Inman

The win-win real estate backup offer

Q: What is a good time frame to place on a backup offer if I want to stay in the loop but still create a short window for the seller to remove the offer that is first in line? –Diane

A: Let’s make sure we’re all on the same page, before I get to your question. What normally happens is that a buyer makes an offer to buy a home. Once the buyer and seller come to a meeting of the minds on the sale price and other terms, the seller signs the offer (or a counteroffer, if any were made) and makes it a binding contract.

In real estate, contracts are generally contingent on a number of conditions — the buyer often retains the right to back out of the contract pending the ability to secure financing, pending inspections, and pending the ability to secure homeowners insurance and title insurance. In an increasing number of cases these days, the buyer also makes an offer contingent on the ability to sell a home.

When a seller takes a backup offer, usually it is in the time frame between acceptance of the first-place offer and the time the buyer removes contingencies. In a normal case, that time frame runs anywhere from 15-20 days — although if the transaction envisioned is a short sale or if the buyer’s contingency involves the sale of the buyer’s own home, that time frame may run longer.

Sometimes the backup offer is put in place, as in the case with many short sales, because the seller knows it may take a very long time — as long as three, six or eight months, sometimes longer — to obtain the bank approval needed for the short sale to proceed.

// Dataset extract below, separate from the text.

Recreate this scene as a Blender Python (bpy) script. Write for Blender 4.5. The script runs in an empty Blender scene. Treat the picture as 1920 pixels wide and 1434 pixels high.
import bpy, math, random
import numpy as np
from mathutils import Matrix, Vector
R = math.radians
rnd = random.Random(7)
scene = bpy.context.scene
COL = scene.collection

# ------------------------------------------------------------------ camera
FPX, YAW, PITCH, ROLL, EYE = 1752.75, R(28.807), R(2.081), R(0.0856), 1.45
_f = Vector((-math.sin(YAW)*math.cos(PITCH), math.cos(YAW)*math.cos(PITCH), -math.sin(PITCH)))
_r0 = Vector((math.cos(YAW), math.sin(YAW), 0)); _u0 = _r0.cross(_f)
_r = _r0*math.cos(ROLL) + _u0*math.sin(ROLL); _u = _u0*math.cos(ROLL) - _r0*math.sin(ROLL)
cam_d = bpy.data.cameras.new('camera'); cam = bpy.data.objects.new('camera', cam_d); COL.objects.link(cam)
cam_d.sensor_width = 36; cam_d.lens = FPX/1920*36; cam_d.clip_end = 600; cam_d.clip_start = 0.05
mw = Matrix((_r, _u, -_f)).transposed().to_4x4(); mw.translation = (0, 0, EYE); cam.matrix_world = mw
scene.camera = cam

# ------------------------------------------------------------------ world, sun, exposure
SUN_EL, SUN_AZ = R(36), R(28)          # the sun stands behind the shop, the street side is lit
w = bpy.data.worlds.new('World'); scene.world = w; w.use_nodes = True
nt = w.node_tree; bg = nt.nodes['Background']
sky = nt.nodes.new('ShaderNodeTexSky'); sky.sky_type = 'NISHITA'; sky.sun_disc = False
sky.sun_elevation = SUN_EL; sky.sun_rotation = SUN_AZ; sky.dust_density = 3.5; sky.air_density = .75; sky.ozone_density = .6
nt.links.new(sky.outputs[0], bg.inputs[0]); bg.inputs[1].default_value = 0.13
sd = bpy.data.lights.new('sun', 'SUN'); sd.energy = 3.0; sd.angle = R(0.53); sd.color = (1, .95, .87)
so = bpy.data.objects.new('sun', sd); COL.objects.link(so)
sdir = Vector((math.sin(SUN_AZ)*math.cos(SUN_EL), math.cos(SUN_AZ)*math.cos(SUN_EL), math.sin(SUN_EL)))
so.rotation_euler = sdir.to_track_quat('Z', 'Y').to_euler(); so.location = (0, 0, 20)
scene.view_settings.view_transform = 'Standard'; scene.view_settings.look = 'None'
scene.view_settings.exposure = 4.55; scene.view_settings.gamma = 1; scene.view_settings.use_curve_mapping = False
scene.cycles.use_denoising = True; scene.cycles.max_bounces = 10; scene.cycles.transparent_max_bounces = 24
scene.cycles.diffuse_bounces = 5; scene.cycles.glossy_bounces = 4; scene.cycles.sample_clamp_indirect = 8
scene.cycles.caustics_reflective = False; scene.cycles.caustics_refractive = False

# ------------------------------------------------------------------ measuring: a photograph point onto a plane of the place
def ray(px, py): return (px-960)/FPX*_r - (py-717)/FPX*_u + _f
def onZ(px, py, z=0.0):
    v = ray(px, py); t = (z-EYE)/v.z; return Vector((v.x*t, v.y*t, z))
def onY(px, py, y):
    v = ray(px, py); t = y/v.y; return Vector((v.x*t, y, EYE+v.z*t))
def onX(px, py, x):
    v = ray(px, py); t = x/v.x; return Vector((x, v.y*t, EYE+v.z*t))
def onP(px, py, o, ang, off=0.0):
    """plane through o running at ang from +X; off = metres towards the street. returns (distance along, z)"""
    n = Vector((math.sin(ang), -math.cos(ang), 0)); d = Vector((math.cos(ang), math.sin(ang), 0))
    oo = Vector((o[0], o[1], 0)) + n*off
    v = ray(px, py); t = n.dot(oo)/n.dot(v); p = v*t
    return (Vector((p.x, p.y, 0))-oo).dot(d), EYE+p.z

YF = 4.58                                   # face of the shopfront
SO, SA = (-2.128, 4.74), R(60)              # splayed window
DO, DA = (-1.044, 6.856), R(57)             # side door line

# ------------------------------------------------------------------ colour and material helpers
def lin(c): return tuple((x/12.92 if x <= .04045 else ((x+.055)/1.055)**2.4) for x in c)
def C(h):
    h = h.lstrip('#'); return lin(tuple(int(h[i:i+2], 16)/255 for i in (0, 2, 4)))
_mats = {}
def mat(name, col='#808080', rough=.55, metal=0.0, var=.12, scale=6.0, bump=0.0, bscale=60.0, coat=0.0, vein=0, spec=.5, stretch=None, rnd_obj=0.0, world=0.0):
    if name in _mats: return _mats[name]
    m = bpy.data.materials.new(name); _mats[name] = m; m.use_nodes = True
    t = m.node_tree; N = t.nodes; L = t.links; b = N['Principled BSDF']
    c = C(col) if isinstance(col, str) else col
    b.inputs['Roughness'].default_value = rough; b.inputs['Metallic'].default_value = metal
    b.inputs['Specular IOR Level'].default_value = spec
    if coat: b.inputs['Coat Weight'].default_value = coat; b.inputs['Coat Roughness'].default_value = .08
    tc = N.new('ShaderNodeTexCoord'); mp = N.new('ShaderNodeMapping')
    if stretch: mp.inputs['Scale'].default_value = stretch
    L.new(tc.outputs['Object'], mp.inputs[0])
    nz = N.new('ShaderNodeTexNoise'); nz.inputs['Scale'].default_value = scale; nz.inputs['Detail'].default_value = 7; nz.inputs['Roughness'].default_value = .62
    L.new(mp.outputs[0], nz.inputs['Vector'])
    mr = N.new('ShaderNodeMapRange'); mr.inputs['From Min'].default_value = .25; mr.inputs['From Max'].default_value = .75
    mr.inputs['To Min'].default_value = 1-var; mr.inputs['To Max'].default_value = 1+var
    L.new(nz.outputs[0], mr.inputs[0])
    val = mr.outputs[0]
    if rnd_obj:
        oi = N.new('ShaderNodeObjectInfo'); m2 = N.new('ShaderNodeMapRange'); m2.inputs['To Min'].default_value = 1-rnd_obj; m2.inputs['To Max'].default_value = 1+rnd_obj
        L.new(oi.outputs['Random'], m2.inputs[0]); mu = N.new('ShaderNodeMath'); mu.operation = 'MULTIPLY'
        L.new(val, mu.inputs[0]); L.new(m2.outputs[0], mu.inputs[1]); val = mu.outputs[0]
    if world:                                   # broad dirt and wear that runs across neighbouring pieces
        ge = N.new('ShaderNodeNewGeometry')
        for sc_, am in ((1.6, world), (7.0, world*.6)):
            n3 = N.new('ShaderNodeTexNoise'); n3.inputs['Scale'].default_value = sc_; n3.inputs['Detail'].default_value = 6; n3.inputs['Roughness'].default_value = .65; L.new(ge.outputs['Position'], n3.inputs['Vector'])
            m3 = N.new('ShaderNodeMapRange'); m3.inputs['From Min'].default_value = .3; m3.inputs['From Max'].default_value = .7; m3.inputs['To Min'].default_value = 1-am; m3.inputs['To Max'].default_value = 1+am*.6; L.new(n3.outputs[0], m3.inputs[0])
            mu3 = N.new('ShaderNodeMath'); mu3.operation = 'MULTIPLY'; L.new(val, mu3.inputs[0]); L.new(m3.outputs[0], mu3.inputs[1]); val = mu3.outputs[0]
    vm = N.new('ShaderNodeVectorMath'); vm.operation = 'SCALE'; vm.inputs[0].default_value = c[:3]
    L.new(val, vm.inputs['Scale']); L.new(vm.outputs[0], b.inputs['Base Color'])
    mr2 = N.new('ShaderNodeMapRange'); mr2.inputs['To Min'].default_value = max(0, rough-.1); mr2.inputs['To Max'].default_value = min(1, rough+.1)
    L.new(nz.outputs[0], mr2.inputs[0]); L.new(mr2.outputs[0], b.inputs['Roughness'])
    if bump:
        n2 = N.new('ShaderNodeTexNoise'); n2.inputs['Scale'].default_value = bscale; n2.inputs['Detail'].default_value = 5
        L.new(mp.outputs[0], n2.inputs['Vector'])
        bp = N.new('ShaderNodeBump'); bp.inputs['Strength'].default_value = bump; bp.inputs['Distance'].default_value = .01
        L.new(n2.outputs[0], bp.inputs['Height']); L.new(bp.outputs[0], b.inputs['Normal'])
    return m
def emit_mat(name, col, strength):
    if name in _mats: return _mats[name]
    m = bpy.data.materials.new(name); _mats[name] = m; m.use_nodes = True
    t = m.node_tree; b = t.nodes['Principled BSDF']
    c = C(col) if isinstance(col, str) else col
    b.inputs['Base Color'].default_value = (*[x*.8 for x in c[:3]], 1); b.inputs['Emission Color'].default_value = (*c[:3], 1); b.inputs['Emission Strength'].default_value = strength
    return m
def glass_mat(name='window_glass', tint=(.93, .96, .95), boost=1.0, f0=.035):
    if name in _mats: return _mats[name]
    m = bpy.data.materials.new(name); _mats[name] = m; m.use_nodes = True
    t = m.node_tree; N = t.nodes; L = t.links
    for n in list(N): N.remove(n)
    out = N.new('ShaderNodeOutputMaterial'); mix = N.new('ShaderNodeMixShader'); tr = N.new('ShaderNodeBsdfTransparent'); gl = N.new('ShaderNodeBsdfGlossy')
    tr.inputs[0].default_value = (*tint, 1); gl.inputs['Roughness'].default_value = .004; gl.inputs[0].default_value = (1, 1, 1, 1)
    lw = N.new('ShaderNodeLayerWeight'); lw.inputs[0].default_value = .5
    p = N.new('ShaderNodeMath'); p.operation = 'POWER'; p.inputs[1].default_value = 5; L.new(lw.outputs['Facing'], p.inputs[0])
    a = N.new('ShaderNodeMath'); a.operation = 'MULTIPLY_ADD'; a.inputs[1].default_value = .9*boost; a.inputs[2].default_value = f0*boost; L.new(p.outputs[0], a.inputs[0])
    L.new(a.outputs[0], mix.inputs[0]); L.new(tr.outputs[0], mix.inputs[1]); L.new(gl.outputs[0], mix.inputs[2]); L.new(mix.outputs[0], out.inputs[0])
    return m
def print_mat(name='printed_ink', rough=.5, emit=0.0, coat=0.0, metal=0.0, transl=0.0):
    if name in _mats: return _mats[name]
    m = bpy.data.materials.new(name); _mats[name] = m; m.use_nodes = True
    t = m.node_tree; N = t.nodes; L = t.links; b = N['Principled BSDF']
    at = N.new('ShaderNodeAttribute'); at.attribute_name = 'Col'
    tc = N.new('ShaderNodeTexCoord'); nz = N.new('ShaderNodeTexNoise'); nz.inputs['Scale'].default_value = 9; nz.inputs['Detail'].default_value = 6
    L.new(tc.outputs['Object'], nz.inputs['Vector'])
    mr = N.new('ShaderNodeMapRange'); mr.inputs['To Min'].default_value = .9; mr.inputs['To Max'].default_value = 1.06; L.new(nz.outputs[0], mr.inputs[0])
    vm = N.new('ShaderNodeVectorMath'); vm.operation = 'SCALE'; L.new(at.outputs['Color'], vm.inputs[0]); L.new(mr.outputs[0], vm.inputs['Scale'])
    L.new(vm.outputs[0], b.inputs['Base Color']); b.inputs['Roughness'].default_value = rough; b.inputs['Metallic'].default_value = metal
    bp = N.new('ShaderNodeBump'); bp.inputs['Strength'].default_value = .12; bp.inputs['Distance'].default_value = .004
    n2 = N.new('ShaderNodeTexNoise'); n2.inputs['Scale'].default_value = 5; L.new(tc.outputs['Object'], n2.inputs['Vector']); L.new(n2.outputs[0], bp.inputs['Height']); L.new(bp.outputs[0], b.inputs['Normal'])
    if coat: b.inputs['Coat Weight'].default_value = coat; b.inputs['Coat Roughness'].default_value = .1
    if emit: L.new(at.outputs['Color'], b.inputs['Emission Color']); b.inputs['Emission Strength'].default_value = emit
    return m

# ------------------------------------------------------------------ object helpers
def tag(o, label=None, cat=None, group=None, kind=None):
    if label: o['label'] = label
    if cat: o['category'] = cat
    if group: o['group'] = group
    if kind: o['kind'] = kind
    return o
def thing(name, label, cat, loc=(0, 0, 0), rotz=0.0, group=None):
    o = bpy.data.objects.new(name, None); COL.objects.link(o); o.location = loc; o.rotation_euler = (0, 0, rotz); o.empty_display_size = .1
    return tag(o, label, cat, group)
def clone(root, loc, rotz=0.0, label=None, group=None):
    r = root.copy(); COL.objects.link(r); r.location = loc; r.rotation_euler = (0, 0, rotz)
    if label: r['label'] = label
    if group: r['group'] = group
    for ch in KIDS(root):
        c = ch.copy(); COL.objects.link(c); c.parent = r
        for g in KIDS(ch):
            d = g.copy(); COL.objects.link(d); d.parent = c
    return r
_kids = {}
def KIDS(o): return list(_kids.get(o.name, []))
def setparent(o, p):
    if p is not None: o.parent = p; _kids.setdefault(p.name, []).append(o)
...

The seller puts a backup offer in place in order to hedge against the first-place buyer walking away during the long wait. In these cases, the backup offer should plan to be on hold for many weeks or months. And in the event the first-place offer walks away, there are possibly more weeks and months that may pass before the bank finally approves the contract — if it does approve the contract.

In "regular" transactions (i.e., non-short sales), it is rare that a backup offer ever gets put in first place. Rather than a backup offeror placing pressure on the seller to "remove" the first-place offer, a backup offer is usually used by the seller as a strategy to put pressure on the buyer who is in first place.

Sellers frequently, and legitimately, use backup offers to coerce the first-place buyer to actually perform — to close the deal, without requesting repairs or trying to renegotiate the price after the inspections or appraisal come in.

The mere fact that another qualified buyer is chomping at the bit to get the place, wanting it so much that that buyer actually wrote up an offer and got into contract, only works to make the place seem much more desirable than it was before.

Any qualms or concerns or buyer’s remorse magically disappears in the face of a backup offer; if the backup offer is for a higher price than the original, this effect is only amplified!

Not only does the first-place buyer’s emotional attachment skyrocket because someone else desperately wants what they have (or soon will), they also feel that they’ve gotten a great deal and are walking into homeownership with instant equity, as someone else is willing to pay more for the place than they are!

The long and the short of it is that if you make a backup offer, you should do so with no expectation that you’ll eventually get into contract. Hope, sure, but not expectation. And there’s nothing that you can do in particular to lean on the seller, except to offer a lot and cross your fingers.

If the property is not a short sale, you should expect to have an answer on your backup offer within the first-place buyer’s contingency period, roughly 10-20 days. If it is a short sale, it may take many moons to receive an answer, and there’s nothing you or anyone else can do to speed that up.